● **WORK TO BE COMPLETED**
Extract the first line through the line containing "S.camera = camo" from the listing below, exactly as written.

● **RECORDED INFORMATION**
====

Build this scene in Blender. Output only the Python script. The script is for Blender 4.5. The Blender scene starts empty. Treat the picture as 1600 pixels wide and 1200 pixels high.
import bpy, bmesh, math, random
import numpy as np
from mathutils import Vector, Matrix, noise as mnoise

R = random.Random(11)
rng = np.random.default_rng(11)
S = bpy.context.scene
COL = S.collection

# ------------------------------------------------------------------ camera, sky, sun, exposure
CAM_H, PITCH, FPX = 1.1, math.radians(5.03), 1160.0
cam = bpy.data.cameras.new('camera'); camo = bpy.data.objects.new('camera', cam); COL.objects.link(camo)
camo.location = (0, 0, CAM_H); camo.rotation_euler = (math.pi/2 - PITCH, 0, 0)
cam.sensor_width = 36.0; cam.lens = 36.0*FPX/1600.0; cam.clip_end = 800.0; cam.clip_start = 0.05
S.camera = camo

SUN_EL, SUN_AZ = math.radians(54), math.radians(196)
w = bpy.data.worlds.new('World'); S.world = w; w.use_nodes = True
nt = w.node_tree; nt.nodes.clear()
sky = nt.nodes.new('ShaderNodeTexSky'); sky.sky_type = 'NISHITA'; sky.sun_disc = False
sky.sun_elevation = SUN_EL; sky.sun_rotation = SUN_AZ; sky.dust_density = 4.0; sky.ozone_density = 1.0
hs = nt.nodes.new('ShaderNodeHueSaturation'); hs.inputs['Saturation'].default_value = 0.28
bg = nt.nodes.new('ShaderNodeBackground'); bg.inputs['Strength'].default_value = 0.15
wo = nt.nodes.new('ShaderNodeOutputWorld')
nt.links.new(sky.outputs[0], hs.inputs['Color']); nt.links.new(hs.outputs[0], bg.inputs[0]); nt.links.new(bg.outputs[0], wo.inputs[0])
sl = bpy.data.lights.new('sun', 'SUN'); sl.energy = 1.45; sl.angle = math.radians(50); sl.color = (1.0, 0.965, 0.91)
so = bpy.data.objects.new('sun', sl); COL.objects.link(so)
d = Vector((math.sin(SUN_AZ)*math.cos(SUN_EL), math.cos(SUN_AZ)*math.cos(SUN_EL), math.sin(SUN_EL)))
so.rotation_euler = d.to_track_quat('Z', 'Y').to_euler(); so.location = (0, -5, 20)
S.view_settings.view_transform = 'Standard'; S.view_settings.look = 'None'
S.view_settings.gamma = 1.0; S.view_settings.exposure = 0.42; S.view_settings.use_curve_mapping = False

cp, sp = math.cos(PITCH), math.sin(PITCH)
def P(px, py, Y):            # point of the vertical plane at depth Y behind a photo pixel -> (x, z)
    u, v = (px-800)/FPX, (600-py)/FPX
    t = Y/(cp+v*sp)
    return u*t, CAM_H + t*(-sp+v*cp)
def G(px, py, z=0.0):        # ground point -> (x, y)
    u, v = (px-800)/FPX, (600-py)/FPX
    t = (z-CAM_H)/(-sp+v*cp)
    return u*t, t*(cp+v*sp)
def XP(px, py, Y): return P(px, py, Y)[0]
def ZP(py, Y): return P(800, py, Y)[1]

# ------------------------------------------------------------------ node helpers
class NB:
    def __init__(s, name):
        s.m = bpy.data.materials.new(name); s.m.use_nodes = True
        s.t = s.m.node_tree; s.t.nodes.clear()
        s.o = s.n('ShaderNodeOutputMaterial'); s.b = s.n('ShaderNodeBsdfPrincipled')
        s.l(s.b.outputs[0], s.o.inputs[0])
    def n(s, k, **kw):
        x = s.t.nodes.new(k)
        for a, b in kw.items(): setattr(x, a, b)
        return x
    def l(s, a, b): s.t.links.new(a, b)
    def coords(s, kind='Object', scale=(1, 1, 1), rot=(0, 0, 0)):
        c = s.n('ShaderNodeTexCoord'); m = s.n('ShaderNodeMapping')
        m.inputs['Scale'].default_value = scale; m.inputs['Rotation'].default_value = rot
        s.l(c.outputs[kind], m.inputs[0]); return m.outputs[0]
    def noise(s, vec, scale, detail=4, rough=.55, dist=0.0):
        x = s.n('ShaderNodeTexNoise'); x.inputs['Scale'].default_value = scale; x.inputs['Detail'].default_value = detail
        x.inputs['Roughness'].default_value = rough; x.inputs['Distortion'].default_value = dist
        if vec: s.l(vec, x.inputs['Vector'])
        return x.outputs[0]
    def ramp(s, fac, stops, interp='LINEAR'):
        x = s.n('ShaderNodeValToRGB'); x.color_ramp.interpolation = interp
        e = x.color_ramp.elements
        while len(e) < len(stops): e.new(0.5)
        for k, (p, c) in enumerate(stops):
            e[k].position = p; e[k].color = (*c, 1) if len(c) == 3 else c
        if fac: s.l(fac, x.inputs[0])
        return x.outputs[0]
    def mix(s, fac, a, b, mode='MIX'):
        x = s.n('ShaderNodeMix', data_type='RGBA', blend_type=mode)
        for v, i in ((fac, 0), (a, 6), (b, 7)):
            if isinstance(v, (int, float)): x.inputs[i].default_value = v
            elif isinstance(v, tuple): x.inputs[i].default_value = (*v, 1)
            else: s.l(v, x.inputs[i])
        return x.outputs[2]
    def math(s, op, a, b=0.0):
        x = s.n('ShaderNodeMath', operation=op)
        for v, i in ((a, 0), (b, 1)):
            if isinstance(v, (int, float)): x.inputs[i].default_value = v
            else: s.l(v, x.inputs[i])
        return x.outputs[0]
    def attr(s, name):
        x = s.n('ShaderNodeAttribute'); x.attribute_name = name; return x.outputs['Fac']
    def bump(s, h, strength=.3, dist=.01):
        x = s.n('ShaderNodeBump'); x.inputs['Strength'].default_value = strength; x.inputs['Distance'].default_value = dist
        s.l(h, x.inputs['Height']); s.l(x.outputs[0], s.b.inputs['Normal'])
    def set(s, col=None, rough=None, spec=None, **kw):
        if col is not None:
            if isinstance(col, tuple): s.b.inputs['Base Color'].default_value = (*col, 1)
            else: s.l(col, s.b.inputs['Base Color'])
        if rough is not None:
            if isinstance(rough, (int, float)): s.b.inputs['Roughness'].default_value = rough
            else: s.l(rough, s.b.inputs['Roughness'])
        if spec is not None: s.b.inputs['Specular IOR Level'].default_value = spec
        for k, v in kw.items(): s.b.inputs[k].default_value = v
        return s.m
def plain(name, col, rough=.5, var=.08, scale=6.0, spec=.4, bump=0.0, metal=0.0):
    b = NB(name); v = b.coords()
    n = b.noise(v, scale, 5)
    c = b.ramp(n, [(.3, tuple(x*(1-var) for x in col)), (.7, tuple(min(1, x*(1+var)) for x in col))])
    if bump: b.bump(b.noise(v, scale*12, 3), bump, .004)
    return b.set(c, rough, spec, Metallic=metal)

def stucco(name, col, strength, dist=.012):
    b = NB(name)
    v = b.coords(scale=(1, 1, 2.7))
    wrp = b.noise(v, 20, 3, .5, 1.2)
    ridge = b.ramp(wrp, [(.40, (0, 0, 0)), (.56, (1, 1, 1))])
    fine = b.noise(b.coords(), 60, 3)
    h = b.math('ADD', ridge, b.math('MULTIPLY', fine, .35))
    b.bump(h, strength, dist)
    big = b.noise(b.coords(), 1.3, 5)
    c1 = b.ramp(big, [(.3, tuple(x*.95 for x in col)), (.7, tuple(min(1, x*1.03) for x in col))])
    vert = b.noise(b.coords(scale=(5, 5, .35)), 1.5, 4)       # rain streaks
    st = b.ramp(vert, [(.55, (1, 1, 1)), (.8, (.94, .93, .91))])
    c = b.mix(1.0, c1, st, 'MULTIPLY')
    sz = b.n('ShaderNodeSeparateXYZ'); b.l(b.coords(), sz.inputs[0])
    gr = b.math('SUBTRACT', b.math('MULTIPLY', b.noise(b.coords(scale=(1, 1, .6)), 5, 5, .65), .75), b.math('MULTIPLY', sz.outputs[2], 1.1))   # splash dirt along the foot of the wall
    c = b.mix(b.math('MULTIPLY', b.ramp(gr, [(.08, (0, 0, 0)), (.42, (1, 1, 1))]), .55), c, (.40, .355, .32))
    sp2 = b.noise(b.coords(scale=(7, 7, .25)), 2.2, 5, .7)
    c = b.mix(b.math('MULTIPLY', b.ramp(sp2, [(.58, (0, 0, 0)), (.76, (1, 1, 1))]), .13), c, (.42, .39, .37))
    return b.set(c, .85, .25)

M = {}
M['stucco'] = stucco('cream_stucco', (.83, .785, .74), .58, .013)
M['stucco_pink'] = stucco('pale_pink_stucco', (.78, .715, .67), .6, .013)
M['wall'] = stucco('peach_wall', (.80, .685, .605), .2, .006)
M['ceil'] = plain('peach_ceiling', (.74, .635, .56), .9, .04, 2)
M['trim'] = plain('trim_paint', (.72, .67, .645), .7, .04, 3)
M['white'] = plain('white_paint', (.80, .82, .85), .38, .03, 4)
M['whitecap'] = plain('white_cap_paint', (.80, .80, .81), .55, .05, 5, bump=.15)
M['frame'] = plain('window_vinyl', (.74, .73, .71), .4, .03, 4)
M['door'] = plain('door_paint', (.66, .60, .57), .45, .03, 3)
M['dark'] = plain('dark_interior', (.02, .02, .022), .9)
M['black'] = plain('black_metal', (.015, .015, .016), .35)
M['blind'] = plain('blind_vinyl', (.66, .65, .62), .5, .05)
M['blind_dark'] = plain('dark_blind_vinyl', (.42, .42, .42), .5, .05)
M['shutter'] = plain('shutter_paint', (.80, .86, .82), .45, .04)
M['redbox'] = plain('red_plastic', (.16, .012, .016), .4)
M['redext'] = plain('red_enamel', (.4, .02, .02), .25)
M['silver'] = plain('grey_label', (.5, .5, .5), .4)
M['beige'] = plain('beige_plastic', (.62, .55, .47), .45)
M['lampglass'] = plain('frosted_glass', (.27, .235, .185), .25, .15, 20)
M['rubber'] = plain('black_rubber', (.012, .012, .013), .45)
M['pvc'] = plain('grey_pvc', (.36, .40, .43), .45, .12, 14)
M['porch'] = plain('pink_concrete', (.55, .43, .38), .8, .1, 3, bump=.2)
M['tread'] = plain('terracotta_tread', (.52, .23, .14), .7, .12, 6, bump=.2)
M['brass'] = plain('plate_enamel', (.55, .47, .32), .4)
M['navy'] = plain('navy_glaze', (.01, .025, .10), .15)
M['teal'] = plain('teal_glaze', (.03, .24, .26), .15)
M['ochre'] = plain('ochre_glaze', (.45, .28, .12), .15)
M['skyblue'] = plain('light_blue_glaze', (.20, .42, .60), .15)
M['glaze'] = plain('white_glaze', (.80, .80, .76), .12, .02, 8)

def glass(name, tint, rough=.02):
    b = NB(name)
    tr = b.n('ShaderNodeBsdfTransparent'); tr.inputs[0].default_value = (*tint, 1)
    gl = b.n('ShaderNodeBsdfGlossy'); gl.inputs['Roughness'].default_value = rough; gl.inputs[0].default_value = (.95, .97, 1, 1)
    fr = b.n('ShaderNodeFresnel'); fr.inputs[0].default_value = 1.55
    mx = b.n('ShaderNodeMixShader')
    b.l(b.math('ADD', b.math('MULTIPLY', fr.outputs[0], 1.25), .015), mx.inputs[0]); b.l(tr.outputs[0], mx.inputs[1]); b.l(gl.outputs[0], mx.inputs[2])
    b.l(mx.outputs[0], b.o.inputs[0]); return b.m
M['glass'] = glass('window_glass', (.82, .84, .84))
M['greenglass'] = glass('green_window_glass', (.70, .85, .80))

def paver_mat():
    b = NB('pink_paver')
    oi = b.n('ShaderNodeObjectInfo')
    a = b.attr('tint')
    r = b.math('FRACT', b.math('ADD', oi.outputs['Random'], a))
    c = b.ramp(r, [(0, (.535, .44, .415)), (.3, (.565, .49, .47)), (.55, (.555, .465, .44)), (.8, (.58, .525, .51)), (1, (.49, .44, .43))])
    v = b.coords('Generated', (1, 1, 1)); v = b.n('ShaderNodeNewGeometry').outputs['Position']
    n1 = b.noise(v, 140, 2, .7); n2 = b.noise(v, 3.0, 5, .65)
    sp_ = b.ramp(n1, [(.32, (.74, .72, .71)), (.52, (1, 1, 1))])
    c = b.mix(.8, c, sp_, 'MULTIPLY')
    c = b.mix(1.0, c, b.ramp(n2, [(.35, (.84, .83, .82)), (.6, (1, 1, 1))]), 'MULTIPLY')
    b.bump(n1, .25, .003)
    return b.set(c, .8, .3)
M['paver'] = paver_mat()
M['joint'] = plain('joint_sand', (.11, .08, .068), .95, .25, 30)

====

● **RESULT OF THE TASK**
Build this scene in Blender. Output only the Python script. The script is for Blender 4.5. The Blender scene starts empty. Treat the picture as 1600 pixels wide and 1200 pixels high.
import bpy, bmesh, math, random
import numpy as np
from mathutils import Vector, Matrix, noise as mnoise

R = random.Random(11)
rng = np.random.default_rng(11)
S = bpy.context.scene
COL = S.collection

# ------------------------------------------------------------------ camera, sky, sun, exposure
CAM_H, PITCH, FPX = 1.1, math.radians(5.03), 1160.0
cam = bpy.data.cameras.new('camera'); camo = bpy.data.objects.new('camera', cam); COL.objects.link(camo)
camo.location = (0, 0, CAM_H); camo.rotation_euler = (math.pi/2 - PITCH, 0, 0)
cam.sensor_width = 36.0; cam.lens = 36.0*FPX/1600.0; cam.clip_end = 800.0; cam.clip_start = 0.05
S.camera = camo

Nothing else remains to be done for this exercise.